A fishbowl, then a toaster, then another fishbowl, then another fishbowl. (And now you get the reference.) Intro, setup, shaggy dog, punchline. The more I think about exactly why those four items were chosen, the more I think this is the cleverest, most elegant joke I’ve ever seen – it makes a haiku look florid and overwrought. Essays could be written about how this 3-second gag is structured – they could have just picked four different random items* – but I’m not going to. You can’t dissect something without killing it (see “overanalysed them to the point that I barely even find them funny anymore” above); best if this stays alive, at least for the rest of you. It’s too late for me.

Of course, the thing about humour is that it’s brimming with dirty, dirty subjectivity, so chances are you’re reading this thinking “What the hell is he on about? Those are barely funny at all!” In which case, how about you tell me what your favourite moments of comedy are, smart guy? (OhpleasegodleaveacommentformeIgetsolonely.)

*Probably thrown out in increasing order of wackiness. I can imagine a lesser version of that shot, with the last item being a screeching cat – the cat screech being the comedy equivalent of the Wilhelm scream, along with the sound of a needle scratching across a record.

6 thoughts on “By Way of an Explanation: The Best Joke

  1. So there is the old stand up convention that your last joke should link up to your first.
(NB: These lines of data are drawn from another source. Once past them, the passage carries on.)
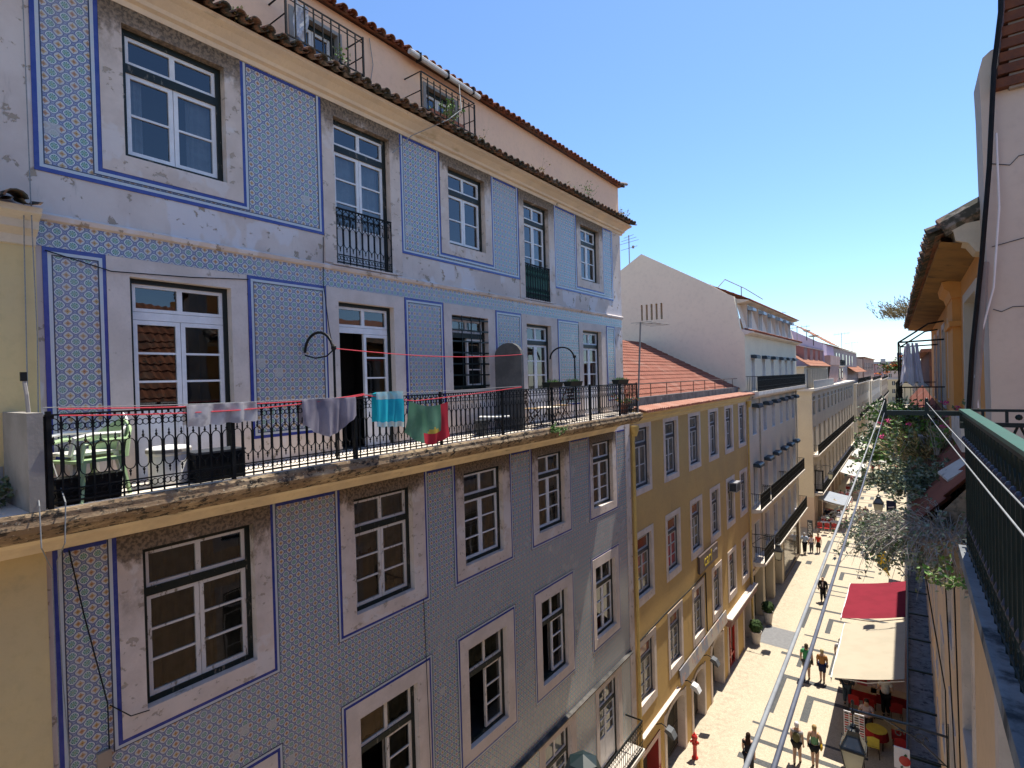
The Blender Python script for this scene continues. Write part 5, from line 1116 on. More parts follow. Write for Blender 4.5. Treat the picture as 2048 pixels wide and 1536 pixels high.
for i, (y, h, n, lab, mw, z) in enumerate(((3.95, .22, 12, 'small weed on the eaves above the first window', [(4, 2), (1, 1)], 5.12), (8.2, .42, 26, 'green weed tuft below the second caged attic window', [(1, 2), (4, 1)], 5.15), (9.3, .40, 14, 'bright yellow green weed on the eaves right of the second cage', [(1, 3), (4, 1)], 5.15), (14.0, .75, 22, 'tallest pale weed tuft on the eaves near the far end', [(4, 2), (1, 2)], 5.12), (16.6, .5, 30, 'dry grass tuft at the very corner of the eaves', [(4, 4)], 5.1), (11.6, .45, 8, 'thin dry stalks on the eaves midway along the attic', [(4, 2)], 5.15), (5.6, .45, 14, 'trailing weed under the first caged attic window', [(1, 2), (0, 1)], 5.16))):
    plant('weed', lab, 'weed', (L+.25, y, z), n, h, .45, .055, mw, 8, .15, .9, (.1, 0, 0), .003, EW, 20+i, base_r=.16)
plant('weed', 'fresh green weed sprouting from the edge of the long balcony slab', 'weed', (-6.82, 10.85, -1.26), 22, .3, .8, .07, [(1, 3), (0, 1)], 12, .5, .5, (.3, 0, 0), .003, None, 40, base_r=.08)
# ================================================================ STREET
def calcada(name, a, b, jn, sc_=13.0):
    t = NT(name); v = t.coord(); vo = t.n("ShaderNodeTexVoronoi", feature='DISTANCE_TO_EDGE'); vo.inputs['Scale'].default_value = sc_; t.lk(v, vo.inputs['Vector'])
    vc = t.n("ShaderNodeTexVoronoi"); vc.inputs['Scale'].default_value = sc_; t.lk(v, vc.inputs['Vector']); s_ = t.n("ShaderNodeSeparateColor"); t.lk(vc.outputs['Color'], s_.inputs[0])
    col = t.mix(s_.outputs[0], a, b); col = t.mix(t.math('MULTIPLY', t.sstep(vo.outputs['Distance'], .10, .03), .55), col, jn)
    col = t.mix(t.math('MULTIPLY', t.sstep(t.noise(v, .35, 5), .45, .7), .35), col, sc(a, .72))
    x, y, z = t.sep(v)
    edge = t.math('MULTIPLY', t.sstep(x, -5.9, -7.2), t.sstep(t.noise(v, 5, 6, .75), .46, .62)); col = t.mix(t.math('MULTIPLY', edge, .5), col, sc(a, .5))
    col = t.mix(t.math('MULTIPLY', t.sstep(t.noise(v, 9, 4), .66, .72), .5), col, sc(a, .55))
    return t.finish(col, .75, .25, 0, vo.outputs['Distance'], .006, .6)
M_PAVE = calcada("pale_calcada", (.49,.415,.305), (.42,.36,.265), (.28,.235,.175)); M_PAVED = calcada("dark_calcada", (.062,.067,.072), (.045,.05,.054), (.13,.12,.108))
mb = MB(); mb.quad((-400,-300,G-.03),(400,-300,G-.03),(400,1500,G-.03),(-400,1500,G-.03)); struct('ground', mb, mat("city_ground", (.30,.27,.23), None, .05, .9))
mb = MB(); mb.quad((-30,-20,G),(9,-20,G),(9,330,G),(-30,330,G)); struct('street', mb, M_PAVE)
mb = MB(); zz = G+.004
def pv(x0, x1, y0, y1): mb.quad((x0,y0,zz),(x1,y0,zz),(x1,y1,zz),(x0,y1,zz))
for base in (0.0, -9.75):
    y = base
    pv(-5.69, -5.31, 26.72+y, 30.2+y); pv(-5.69, -1.0, 30.2+y, 30.55+y); pv(-4.24, -3.93, 26.8+y, 28.85+y); pv(-4.24, -1.2, 28.85+y, 29.14+y)
    pv(-5.95, -1.6, 25.50+y, 25.66+y); pv(-5.97, -1.6, 24.25+y, 24.52+y); pv(-5.95, -1.4, 22.85+y, 23.2+y)
pv(-6.04, -4.9, 32.72, 33.02); pv(-5.12, -4.9, 31.7, 32.72); pv(-5.2, -3.63, 34.0, 34.28); pv(-3.63, -3.40, 31.7, 34.28); pv(-5.3, -1.8, 35.75, 35.92)
pv(-5.79, -5.45, 36.75, 40.0); pv(-5.79, -1.0, 40.0, 40.3); pv(-4.35, -4.08, 36.7, 38.7); pv(-4.35, -1.2, 38.7, 39.0)
for y in (43.1, 44.0, 45.1): pv(-5.9, -1.5, y, y+.16+.1*(y > 45))
pv(-5.7, -5.42, 46.5, 49.75); pv(-5.7, -2.4, 49.75, 50.02); pv(-4.55, -4.28, 46.65, 48.35); pv(-4.55, -2.4, 48.35, 48.6); pv(-7.1, -6.7, 49.2, 50.1)
pv(-6.33, -6.04, 53.1, 57.1); pv(-6.04, -2.6, 56.85, 57.15); pv(-4.99, -3.4, 55.8, 56.05); pv(-3.65, -3.4, 54.2, 55.8); pv(-4.99, -4.74, 54.2, 55.8); pv(-5.9, -2.6, 53.2, 53.4)
k = 0; y = 58.6
while y < 250:
    pv(-5.9, -1.2, y, y+.22); pv(-5.9, -1.2, y+1.5, y+1.6)
    for j, x in enumerate((-5.1, -4.1, -2.9)): 
        if (k+j) % 3: pv(x, x+.38, y+1.9+.3*j, y+3.6+.3*j)
    pv(-3.2, -2.9, y+.5, y+1.1); y += 4.2; k += 1
struct('paving_pattern', mb, M_PAVED)
mb = MB(); mb.quad((-7.42,33.45,G+.008),(-5.70,33.35,G+.008),(-5.73,35.85,G+.008),(-7.40,35.95,G+.008)); tag(mb.build('grey_patch', mat("grey_patch_tone", (.20,.20,.205), (.17,.17,.175), 6, .95), origin=(-6.5, 34.6, G)), 'plain flat grey patch on the paving by the two planters', 'carpet')  # flat four-cornered sheet in dark grey, just above the paving
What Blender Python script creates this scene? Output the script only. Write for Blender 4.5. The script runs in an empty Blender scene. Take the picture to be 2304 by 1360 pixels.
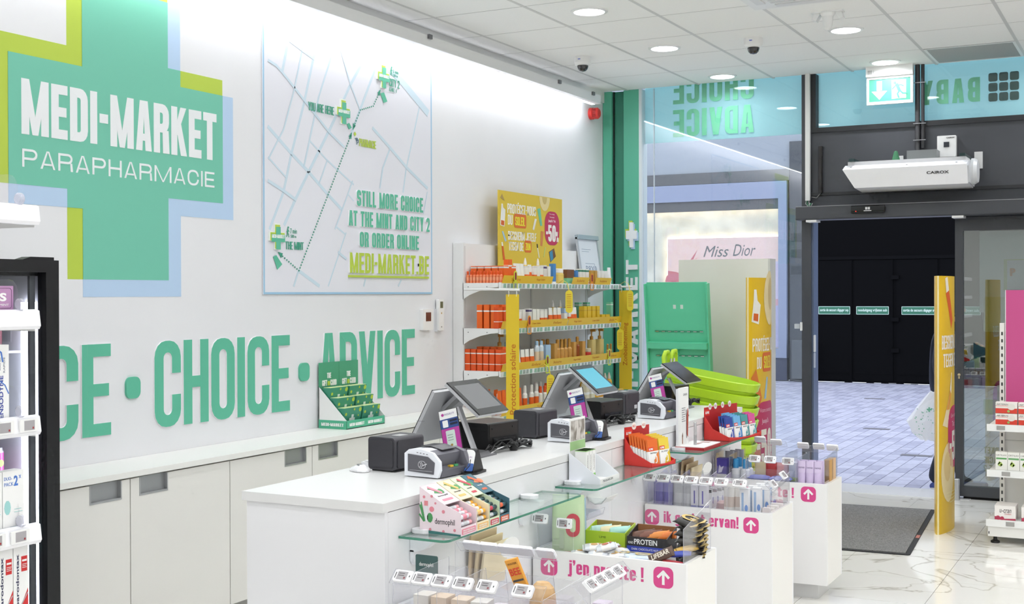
import bpy, math, random
from mathutils import Vector, Matrix
random.seed(7)
S = bpy.context.scene
COL = S.collection
R = math.radians

# ------------------------------------------------------------------ camera
cam_d = bpy.data.cameras.new('camera')
cam = bpy.data.objects.new('camera', cam_d); COL.objects.link(cam)
S.camera = cam
cam_d.sensor_width = 36.0
cam_d.lens = 2793.6 * 36.0 / 2304.0
cam_d.clip_start = 0.05; cam_d.clip_end = 200
yaw, pit, rol = R(27.7696), R(-0.3526), R(-0.1527)
fw = Vector((-math.sin(yaw)*math.cos(pit), math.cos(yaw)*math.cos(pit), math.sin(pit)))
rt = Vector((math.cos(yaw), math.sin(yaw), 0)); up = rt.cross(fw)
rt2 = math.cos(rol)*rt + math.sin(rol)*up; up2 = -math.sin(rol)*rt + math.cos(rol)*up
cam.matrix_world = Matrix(((rt2.x, up2.x, -fw.x, 4.437), (rt2.y, up2.y, -fw.y, 0.0), (rt2.z, up2.z, -fw.z, 1.6), (0, 0, 0, 1)))

# ------------------------------------------------------------------ world: bright overcast sky over the street
W = bpy.data.worlds.new('overcast_sky'); S.world = W; W.use_nodes = True
bg = W.node_tree.nodes['Background']
bg.inputs[0].default_value = (0.78, 0.85, 0.98, 1); bg.inputs[1].default_value = SKY = 2.3

LAMP = 5.1         # radiant power of one recessed downlight, W
COVE = 13.0        # emission of the LED line washing the left wall
S.view_settings.view_transform = 'Standard'; S.view_settings.look = 'None'
S.view_settings.exposure = 0.0; S.view_settings.gamma = 1.0; S.view_settings.use_curve_mapping = False
S.cycles.use_denoising = True
S.cycles.max_bounces = 6; S.cycles.diffuse_bounces = 4; S.cycles.glossy_bounces = 3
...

Once you are away of this is becomed pretty easy to see the set up for this in a 10 min routine. I like the people who can manage this after a 2 hr set so you have forgotten the first joke completely and they smack you with it again at the end and its a new joke again

  2. The German guy in that clip plays a character named Ruxin in The League. A comedy that’s just hit it’s 4th season. If you haven’t heard of it its a bunch of guys who are obsessed with winning the fantasy American football league, which sounds shit if you aren’t into sport (which you aren’t) but it’s pretty funny because they’re all such fuckwits who are always getting into crazy shit. Gets better and better with each season. A few of the characters are way outta left field.

    for example… http://www.youtube.com/watch?v=zuVsLR_2GX0

  3. In the ‘Behind the Laughter’ episode of The Simpsons Homer says something to the effect of “No one told me how hard it would be to raise three kids.. Then I realised I could park them in front of the tv. That’s how I was raised, and I turned out tv.”

    That has the triple threat of being 1) unexpected, 2) slightly clever, and 3 relating exactly to my life at the time, where I was unemployed, doing nothing all day except listening to the Manic Street Preachers and watching American sitcoms, and living with someone who did exactly the same. As my flatmate at the time out it when watching that episode: “Oh my god _I_ turned out tv…”

  4. As a (normally) quiet enjoyer of humour, one thing stands out in my memory as a joke that made me laugh out loud, hysterically, and for an extended period of time: the final line of the “New Zealand Town” episode of Flight of the Conchords.

    The sudden realisation that the *entire episode* was simply a setup for that one short line, and the fact that it would be completely meaningless if you didn’t know the movie it referenced, was a moment of the purest comedy gold I can imagine.

    PS Plus, obviously, any reasonably accomplished retelling of The Aristocrats.

  5. I’m actually writing an essay on the fishbowl toaster fishbowl fishbowl gag and stumbled upon this site after googling it. I was glad to see someone else appreciate it like I do. I do however disagree that over analysis kills what you’re dissecting. It simply holds a magnifying glass over it. If it lacks sufficient merit, the magic of the joke would be dead, but I think the fishbowl toaster gag can withstand any amount of examination and scrutiny.